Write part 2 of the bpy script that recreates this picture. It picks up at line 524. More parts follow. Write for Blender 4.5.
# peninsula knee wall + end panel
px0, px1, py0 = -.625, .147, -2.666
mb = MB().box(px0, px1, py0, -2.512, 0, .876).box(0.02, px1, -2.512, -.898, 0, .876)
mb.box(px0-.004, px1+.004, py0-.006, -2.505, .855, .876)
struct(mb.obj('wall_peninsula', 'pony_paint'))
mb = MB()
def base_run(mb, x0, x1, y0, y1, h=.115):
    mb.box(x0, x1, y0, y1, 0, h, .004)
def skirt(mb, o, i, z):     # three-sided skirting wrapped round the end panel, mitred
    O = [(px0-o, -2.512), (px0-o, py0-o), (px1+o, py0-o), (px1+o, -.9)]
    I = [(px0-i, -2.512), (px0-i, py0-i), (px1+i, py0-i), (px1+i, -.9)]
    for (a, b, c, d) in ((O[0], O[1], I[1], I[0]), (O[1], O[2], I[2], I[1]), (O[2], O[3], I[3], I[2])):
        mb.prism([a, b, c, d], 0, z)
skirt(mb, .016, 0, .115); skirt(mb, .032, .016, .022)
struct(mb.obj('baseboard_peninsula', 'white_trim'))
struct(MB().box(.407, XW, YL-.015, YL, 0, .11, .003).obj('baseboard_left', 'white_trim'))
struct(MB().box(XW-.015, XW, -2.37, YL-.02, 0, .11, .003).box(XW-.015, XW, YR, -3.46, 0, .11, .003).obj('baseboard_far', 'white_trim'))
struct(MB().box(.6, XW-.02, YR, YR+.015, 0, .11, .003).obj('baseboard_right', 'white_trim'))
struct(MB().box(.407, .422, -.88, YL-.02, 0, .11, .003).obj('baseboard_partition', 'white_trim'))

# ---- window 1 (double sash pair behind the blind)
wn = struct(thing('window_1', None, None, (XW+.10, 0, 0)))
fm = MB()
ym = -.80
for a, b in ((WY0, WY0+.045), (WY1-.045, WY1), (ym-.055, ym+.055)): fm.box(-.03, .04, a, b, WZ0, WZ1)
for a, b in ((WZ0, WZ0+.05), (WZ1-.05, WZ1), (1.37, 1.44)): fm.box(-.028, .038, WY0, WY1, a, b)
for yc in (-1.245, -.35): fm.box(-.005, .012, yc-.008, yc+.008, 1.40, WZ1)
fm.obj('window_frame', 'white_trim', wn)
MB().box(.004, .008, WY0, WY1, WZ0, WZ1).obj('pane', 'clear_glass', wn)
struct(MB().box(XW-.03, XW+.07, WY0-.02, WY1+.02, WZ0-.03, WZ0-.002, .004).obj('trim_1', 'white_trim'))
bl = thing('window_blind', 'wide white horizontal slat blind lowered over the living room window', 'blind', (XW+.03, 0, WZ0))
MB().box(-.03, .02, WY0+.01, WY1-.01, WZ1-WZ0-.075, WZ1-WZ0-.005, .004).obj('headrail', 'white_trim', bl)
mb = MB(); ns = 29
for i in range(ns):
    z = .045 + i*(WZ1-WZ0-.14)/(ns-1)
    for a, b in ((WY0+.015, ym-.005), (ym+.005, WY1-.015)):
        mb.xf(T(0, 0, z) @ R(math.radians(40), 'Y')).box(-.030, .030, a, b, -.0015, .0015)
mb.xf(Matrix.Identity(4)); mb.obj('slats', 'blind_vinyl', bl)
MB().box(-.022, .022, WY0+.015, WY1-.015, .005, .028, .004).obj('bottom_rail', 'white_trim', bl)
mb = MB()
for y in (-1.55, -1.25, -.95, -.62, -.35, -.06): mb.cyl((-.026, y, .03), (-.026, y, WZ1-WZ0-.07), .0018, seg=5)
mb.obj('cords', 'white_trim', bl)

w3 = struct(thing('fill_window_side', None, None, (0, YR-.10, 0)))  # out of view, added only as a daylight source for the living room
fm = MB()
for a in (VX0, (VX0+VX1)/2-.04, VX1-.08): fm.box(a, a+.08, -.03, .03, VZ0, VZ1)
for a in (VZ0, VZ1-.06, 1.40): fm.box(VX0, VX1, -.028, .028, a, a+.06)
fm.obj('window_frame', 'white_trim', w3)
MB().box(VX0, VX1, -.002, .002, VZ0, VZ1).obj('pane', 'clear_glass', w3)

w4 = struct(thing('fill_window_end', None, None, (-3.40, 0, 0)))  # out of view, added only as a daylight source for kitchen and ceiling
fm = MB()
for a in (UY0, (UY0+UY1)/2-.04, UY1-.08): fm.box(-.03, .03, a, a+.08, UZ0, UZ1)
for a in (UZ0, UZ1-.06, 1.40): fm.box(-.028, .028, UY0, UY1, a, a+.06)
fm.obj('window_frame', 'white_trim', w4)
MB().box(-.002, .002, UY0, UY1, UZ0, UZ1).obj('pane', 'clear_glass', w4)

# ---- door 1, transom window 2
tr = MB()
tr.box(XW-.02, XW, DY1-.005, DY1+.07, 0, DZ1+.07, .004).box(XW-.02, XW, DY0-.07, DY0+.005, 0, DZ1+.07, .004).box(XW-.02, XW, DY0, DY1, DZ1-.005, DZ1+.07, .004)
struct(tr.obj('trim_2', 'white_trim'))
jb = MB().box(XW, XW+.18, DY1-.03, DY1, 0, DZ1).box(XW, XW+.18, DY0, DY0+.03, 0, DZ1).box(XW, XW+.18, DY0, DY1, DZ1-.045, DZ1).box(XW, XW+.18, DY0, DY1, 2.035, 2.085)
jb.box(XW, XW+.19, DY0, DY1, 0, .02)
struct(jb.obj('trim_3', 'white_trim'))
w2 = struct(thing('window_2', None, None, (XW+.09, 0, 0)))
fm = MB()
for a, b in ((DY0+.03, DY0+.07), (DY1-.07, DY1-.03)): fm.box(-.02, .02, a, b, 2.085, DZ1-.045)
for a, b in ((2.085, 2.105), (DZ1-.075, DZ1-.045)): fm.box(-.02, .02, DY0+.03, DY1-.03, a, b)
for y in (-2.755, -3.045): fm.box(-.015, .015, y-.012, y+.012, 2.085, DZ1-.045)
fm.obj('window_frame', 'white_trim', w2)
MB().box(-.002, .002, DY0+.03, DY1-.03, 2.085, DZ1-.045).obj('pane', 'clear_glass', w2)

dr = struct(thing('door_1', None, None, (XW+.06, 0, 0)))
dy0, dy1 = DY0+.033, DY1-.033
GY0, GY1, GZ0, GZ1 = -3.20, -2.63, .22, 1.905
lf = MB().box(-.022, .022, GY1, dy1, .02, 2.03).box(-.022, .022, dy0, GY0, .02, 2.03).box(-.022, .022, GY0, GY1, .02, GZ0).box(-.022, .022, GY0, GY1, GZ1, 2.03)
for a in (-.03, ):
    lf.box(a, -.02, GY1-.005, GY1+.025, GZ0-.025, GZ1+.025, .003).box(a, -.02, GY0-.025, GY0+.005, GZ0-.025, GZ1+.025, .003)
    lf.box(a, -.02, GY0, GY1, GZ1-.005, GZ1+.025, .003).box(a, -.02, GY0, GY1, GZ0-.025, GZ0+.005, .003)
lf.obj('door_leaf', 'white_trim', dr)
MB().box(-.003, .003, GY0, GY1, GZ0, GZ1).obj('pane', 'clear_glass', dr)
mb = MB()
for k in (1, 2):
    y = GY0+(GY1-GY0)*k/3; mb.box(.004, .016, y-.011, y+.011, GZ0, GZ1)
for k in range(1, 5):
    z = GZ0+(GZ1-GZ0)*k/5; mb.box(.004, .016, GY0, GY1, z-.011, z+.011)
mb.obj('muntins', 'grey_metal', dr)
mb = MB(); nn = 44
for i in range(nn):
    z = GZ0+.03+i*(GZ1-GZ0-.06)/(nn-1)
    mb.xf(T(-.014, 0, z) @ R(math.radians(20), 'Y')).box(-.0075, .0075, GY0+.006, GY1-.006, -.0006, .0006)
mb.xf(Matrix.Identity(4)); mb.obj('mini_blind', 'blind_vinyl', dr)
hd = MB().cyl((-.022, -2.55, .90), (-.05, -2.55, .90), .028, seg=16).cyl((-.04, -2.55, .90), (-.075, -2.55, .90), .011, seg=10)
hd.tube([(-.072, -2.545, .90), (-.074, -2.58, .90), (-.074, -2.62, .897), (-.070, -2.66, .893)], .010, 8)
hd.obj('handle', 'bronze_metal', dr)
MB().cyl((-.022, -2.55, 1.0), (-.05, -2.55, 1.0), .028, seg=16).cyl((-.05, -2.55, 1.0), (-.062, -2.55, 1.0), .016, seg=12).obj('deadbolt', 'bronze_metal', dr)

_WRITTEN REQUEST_
Word for word, reproduce the listing above from its start up to and including the line that has "0, .11, .003).obj('baseboard_partition', 'white_trim'))". Give only those lines.

_REPLY TO THE TASK_
Write part 2 of the bpy script that recreates this picture. It picks up at line 524. More parts follow. Write for Blender 4.5.
# peninsula knee wall + end panel
px0, px1, py0 = -.625, .147, -2.666
mb = MB().box(px0, px1, py0, -2.512, 0, .876).box(0.02, px1, -2.512, -.898, 0, .876)
mb.box(px0-.004, px1+.004, py0-.006, -2.505, .855, .876)
struct(mb.obj('wall_peninsula', 'pony_paint'))
mb = MB()
def base_run(mb, x0, x1, y0, y1, h=.115):
    mb.box(x0, x1, y0, y1, 0, h, .004)
def skirt(mb, o, i, z):     # three-sided skirting wrapped round the end panel, mitred
    O = [(px0-o, -2.512), (px0-o, py0-o), (px1+o, py0-o), (px1+o, -.9)]
    I = [(px0-i, -2.512), (px0-i, py0-i), (px1+i, py0-i), (px1+i, -.9)]
    for (a, b, c, d) in ((O[0], O[1], I[1], I[0]), (O[1], O[2], I[2], I[1]), (O[2], O[3], I[3], I[2])):
        mb.prism([a, b, c, d], 0, z)
skirt(mb, .016, 0, .115); skirt(mb, .032, .016, .022)
struct(mb.obj('baseboard_peninsula', 'white_trim'))
struct(MB().box(.407, XW, YL-.015, YL, 0, .11, .003).obj('baseboard_left', 'white_trim'))
struct(MB().box(XW-.015, XW, -2.37, YL-.02, 0, .11, .003).box(XW-.015, XW, YR, -3.46, 0, .11, .003).obj('baseboard_far', 'white_trim'))
struct(MB().box(.6, XW-.02, YR, YR+.015, 0, .11, .003).obj('baseboard_right', 'white_trim'))
struct(MB().box(.407, .422, -.88, YL-.02, 0, .11, .003).obj('baseboard_partition', 'white_trim'))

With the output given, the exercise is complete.